After wrestling with thoughts for a few days, I have decided not to join the rally this afternoon at MFE. I think my presence might do some good: perhaps seeing a former employee might make some people at MFE realize that their decision to run "Speechless" wasn't just an insult to a nameless, faceless community, but had an impact on people they know. But I don't think that will happen.

It's clear to me that MFE make an indefensible decision to run "Speechless." I don't think the rally will actually help MFE understand what they did wrong and why so many people are offended, but perhaps bringing attention to the company will help lead to some kind of solution. I would like to see:

  • A public apology, from the head of MFE, during a weekday 11 p.m. news broadcast when viewership is high.
  • The money received from the "Speechless" infomercial donated to a group that helps gay youth. It's very important that MFE show that it not profit from a group that promotes hate.
  • MFE develop new standards and procedures for screening materials for infomercials, and make those standards known to the community.
  • MFE create a new sensitivity training course, and mandate that all of its employees take it.


I find the decision to run "Speechless" reprehensible but, in hindsight, not surprising. I haven't watched any programming on MFE since the broadcast of "Speechless," and won't until the company takes appropriate action on this issue. Still, I'd feel uncomfortable standing outside a company that signed my paychecks for most of a decade. Also, I'm friends with some people wo work for MFE. I respect and admire them. They had nothing to do with "Speechless" and I would feel awkward standing outside their office with a picket sign.

I'll feel guilty missing the rally, though. MFE needs to know that its actions aren't acceptable. I hope that today's protest leads to a dialog with the decisionmakers at MFE. Perhaps that's where I can best play a role.

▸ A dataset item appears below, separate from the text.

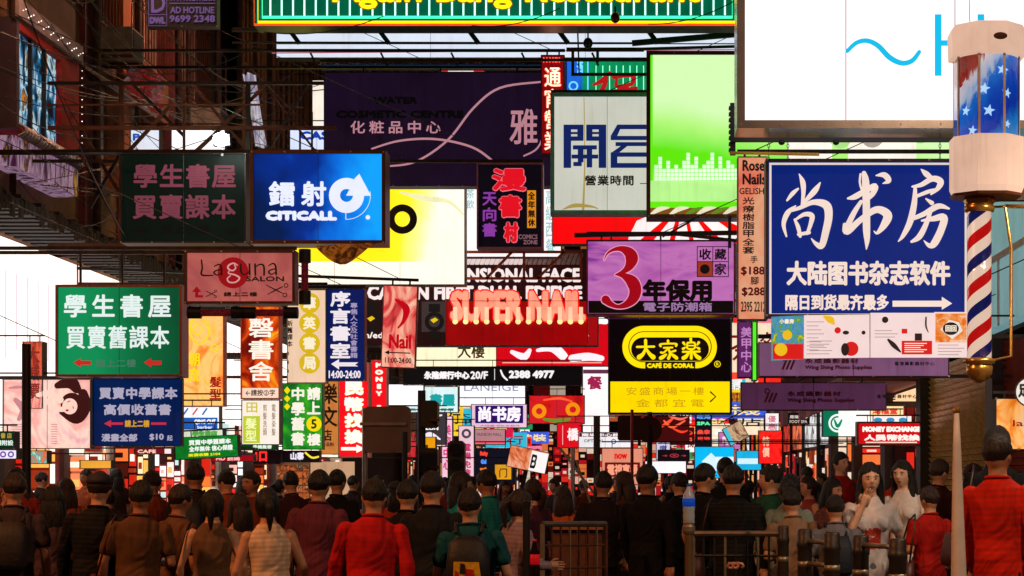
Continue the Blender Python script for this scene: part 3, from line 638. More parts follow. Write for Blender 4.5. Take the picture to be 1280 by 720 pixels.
# I: blue bookshop sign
s = sign('royal blue bookshop sign with white brush calligraphy on the right', 957, 199, 1213, 396, 18, emi('04237c', .85, .5, .12, 1.5), .2, 3.2, mat('3a2a22', .4, .5))
D = 18; f = Flat(D, 1)
for q in ((961.5, 203.5, 1208.5, 206.2), (961.5, 392, 1208.5, 394.2)): f.rect(*q)
for q in ((961.5, 206.2, 964.3, 392), (1205.7, 206.2, 1208.5, 392)): f.rect(*q)
put(s, f, E('e8d8c8', .95), 'border')
f = Flat(D, 1, )
def zc(pts, k=3.43, ox=950, oy=190, ws=1.12): return [(ox+x/k, oy+y/k, w_/k*ws) for x, y, w_ in pts]
for st_ in ([(168, 95, 4), (183, 130, 20), (186, 175, 16), (180, 228, 10)], [(163, 158, 8), (140, 178, 16), (116, 208, 8)], [(258, 132, 5), (236, 165, 22), (204, 200, 16), (178, 226, 6)],
    [(152, 232, 6), (118, 262, 20), (101, 310, 16), (113, 362, 7)], [(116, 258, 8), (170, 240, 15), (228, 216, 20), (283, 228, 32), (294, 275, 30), (282, 340, 28), (264, 402, 24), (240, 394, 16), (220, 372, 4)],
    [(148, 290, 8), (163, 322, 16), (172, 362, 12)], [(150, 292, 8), (190, 268, 16), (222, 274, 20), (216, 312, 16), (202, 350, 12)], [(165, 354, 13), (210, 346, 14)],
    [(376, 200, 8), (408, 192, 22), (452, 166, 20), (492, 148, 24), (482, 180, 20), (452, 212, 10)], [(362, 312, 14), (372, 342, 26), (430, 292, 22), (498, 248, 26), (546, 270, 34), (532, 312, 28), (502, 348, 12), (488, 340, 4)],
    [(445, 92, 18), (452, 130, 28), (455, 230, 28), (456, 330, 28), (458, 380, 20), (455, 420, 3)], [(430, 96, 8), (427, 130, 8), (434, 160, 8)], [(497, 102, 5), (532, 100, 22), (551, 124, 20), (526, 136, 4)], [(432, 214, 14), (402, 262, 20), (374, 318, 22)],
    [(690, 76, 5), (712, 96, 22), (738, 116, 12)], [(652, 150, 8), (690, 142, 17), (738, 116, 22), (772, 128, 26), (762, 156, 18), (732, 182, 8)], [(668, 192, 12), (718, 172, 15), (752, 162, 10)],
    [(664, 150, 12), (660, 220, 22), (642, 300, 24), (612, 360, 16), (590, 386, 3)], [(710, 202, 6), (735, 220, 18)], [(640, 292, 14), (700, 268, 19), (762, 234, 22), (808, 244, 8)],
    [(692, 296, 8), (740, 288, 20), (786, 282, 28), (776, 332, 28), (746, 392, 28), (724, 402, 18), (700, 380, 3)], [(728, 262, 14), (706, 320, 20), (680, 366, 22), (648, 386, 10)]):
    f.brush(zc(st_), 6)
put(s, f, E('eed9cd', 1.0), 'calligraphy')
f = Flat(D, 1); f.text('大陆图书杂志软件', 983, 326, 1188, 357, 2.4); f.text('隔日到货最齐最多', 981.5, 368, 1111, 388, 1.5); f.rect(1115.5, 376, 1178, 383.5); f.poly([(1177, 371), (1190, 379.5), (1177, 387.5)]); put(s, f, E('eed9cd', 1.0))
# hanging rail + chains for I
t = empty('hanging_rail', P(1050, 185, 18), 'black steel rail with chains above the blue bookshop sign', 'steel rail')
MB().bar(P(914, 174.5, 18.1), (RX, 18.1, P(0, 174.5, 18.1).z), .022).build('rail', BLACK, t)
MB().bar(P(912, 191, 18.1), P(1024, 193, 18.1), .012).build('rod', BRASS, t)
m = MB().bar(P(916, 129, 18.15), P(916, 194, 18.15), .024)
for i in range(8): m.box(P(913, 0, 18.1).x-.012, P(913, 0, 18.1).x, 18.1, 18.2, P(0, 134+i*7.5, 18.1).z-.012, P(0, 134+i*7.5, 18.1).z+.012)
m.build('slotted_upright', BLACK, t)
for x in (961, 985, 1175):
    c = MB()
    for i in range(6): q = P(x, 178+i*4.2, 18.1); c.tube([(q.x+(.010 if i % 2 else 0)*math.cos(a), q.y+(0 if i % 2 else .010)*math.cos(a), q.z+.017*math.sin(a)) for a in [2*math.pi*j/8 for j in range(8)]], .0035, 5, True)
    c.build('chain', BLACK, t)
for x in (977, 1045, 1192): MB().ball(P(x, 178, 18.05), .03, .03, .025).build('clamp', BLACK, t)
# notices below I, each paper one part
s = empty('notice_strip', P(1087, 452, 17.9), 'strip of laminated leaflets pinned under the blue bookshop sign', 'leaflets')
def paper(x0, y0, x1, y1, m, tl=0, lay=0):
    a, b, c, e = P(x0, y1, 17.9), P(x1, y1-tl, 17.9), P(x1, y0-tl, 17.9), P(x0, y0, 17.9); dy = -.004*lay
    v = [Vector((q.x, q.y+dy, q.z)) for q in (a, b, c, e)]; v += [q+Vector((0, .003, 0)) for q in v]
    return MB().add(v, [(3, 2, 1, 0), (4, 5, 6, 7), (0, 1, 5, 4), (1, 2, 6, 5), (2, 3, 7, 6), (3, 0, 4, 7)]).build('leaflet', m, s)
wp = E('f3dad8', .95)
o1 = paper(964, 396, 1005, 451, art(['2a6ab0', '58a0c8', '4aa040', 'e8d020'], .8, 9, pos=[.3, .5, .6, .72]), 2)
paper(1005, 394, 1087, 448, wp, 1); paper(1088, 391, 1168, 447, wp, 0); o4 = paper(1168, 390, 1209, 447, wp, 0)
D = 17.88; f = Flat(D, 1); f.rect(966, 430, 1004, 449); f.disc(1064, 436, 9); f.rect(1127, 426, 1165, 443); f.rect(1127, 411, 1134, 417); f.disc(1047, 413, 4); put(s, f, E('d81c18', .95), 'red_print')
f = Flat(D, 2); f.disc(976, 437, 8); f.disc(984, 419, 6); f.brush([(1030, 396, 3), (1038, 400, 9), (1042, 405, 3)]); put(s, f, E('f0c020', .9), 'yellow_print')
f = Flat(D, 2); f.rect(1169, 392, 1208, 428); put(s, f, art(['d85a10', 'e87820', 'f0a060', 'f8d8c0'], .9, 10), 'orange_print')
f = Flat(D, 3); f.poly([(1175, 412), (1186, 400), (1198, 403), (1203, 414), (1190, 424)]); put(s, f, E('f0e8e0', .9), 'white_print')
f = Flat(D, 4); f.disc(1188, 411, 10, 8); f.disc(1057, 416, 4, 2.5); f.disc(1106, 400, 4); f.brush([(1110, 425, 3), (1117, 432, 6), (1125, 440, 2)]); f.disc(1056, 437, 5, 8); f.rect(1143, 417, 1152, 426); f.disc(1079, 416, 2.5); f.brush([(1157, 397, 2), (1157, 408, 2.2), (1160, 416, 1)]); put(s, f, E('2c1a18', .9), 'dark_print')
f = Flat(D, 2)
for x0, x1, y in [(1008, 1030, 402+i*5) for i in range(9)]+[(1093, 1122, 413+i*4) for i in range(3)]+[(1172, 1205, 431+i*4) for i in range(4)]+[(1012, 1040, 426+i*4) for i in range(5)]: f.rect(x0, y, x1-5*((y*7) % 3)*.7, y+.9)
put(s, f, E('b89a98', .8), 'text_lines'); f = Flat(D, 5)
for i in range(5): f.rect(1130, 429+i*2.6, 1158-4*(i % 3), 430.1+i*2.6)
f.text('回回', 1181, 407, 1195, 415, .6); f.text('小書房', 974, 399, 992, 405, .5); put(s, f, E('f8e8d0', 1.), 'pale_print')
# L: nails sign
s = sign('narrow salmon nail salon price sign left of blue bookshop sign', 922, 196, 959, 400, 22, art(['e05048', 'f0906a', 'e8b088', 'e08878'], .85, .9), .15, 1, mat('6a3020', .5), arm='R')
f = Flat(22, 1); f.text('Rose', 928, 200, 956, 214, 1.2); f.text('Nails', 928, 217, 958, 231, 1.2); f.text('GELISH', 924, 235, 955, 243, .4); f.vtext('光療樹脂甲全套', 928, 246, 943, 318, .5); f.text('手', 938, 320, 947, 329, .4); f.text('腳', 938, 346, 948, 356, .4); f.text('2395 2212', 926, 377, 957, 390, .5); put(s, f, ink('2a1010'))
f = Flat(22, 1); f.text('$188', 926, 333, 956, 345, 1); f.text('$288', 927, 359, 957, 371, 1); put(s, f, ink('c01010'), 'price_lettering')
# M: photo supplies signs
def photo(label, x0, y0, x1, y1, d, c, by):
    s = sign(label, x0, y0, x1, y1, d, emi(c, .8, .4, .25, 1), .12, 1, mat('4a3040', .5), arm='R')
    f = Flat(d, 1); X = x0+(30 if by else 12)
    for i in range(3): f.brush([(X+i*5, by+9, 2.6), (X+5+i*5, by-3, 2.6)], 0, False)
    f.ring(X+3, by-5, 2, 3.6); f.text('永成攝影器材', X+28, by-5, X+95, by+1.5, .8, sp=1.2); f.text('Wing Shing Photo Supplies', X+28, by+3.5, X+112, by+10, .8); put(s, f, ink('7a0a20')); f = Flat(d, 1); f.text('香港攝影器材中心', X+140, by-1, X+190, by+4, .4, sp=1.3); put(s, f, ink('3a1a30'), 'small_lettering')
photo('pale purple photo supplies sign directly under the pinned leaflets', 948, 428, 1186, 471, 19.5, '8a5a80', 453)
photo('dim purple photo supplies sign, lower of the two', 926, 478, 1108, 513, 24, '5a3050', 494)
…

1 I'll call my former employer MFE from now on. I don't see any reason to actually name the company.
2 This was the same day as St. Petersburg Pride. I don't know if the scheduling was deliberate, but I assume it was.
3 See the press release here. Also, I'd like to know if someone at MFE really used the phrase "chose the homosexual lifestyle." If so, who was it? This is the language of ignorance or bigotry, as homosexuality is neither a lifestyle nor a choice.
4 MFE has more than 1 newsroom.
5 I do recall one editor who treated me differently once he found out I was gay. Editor: "What does your wife do?" Me: "He is a professor." Editor: Long pause, followed by stunned expression of realization, followed by "ohhh."


Comments

Anonymous (not verified) says:

July 16, 2009 - 6:49pm

Your rationale for not attending (not wanting to offend former co-workers or the company that signed your paycheck for 10 years) is shallow and cowardly. There were people out there that could lose their jobs, but they were willing to stand their ground.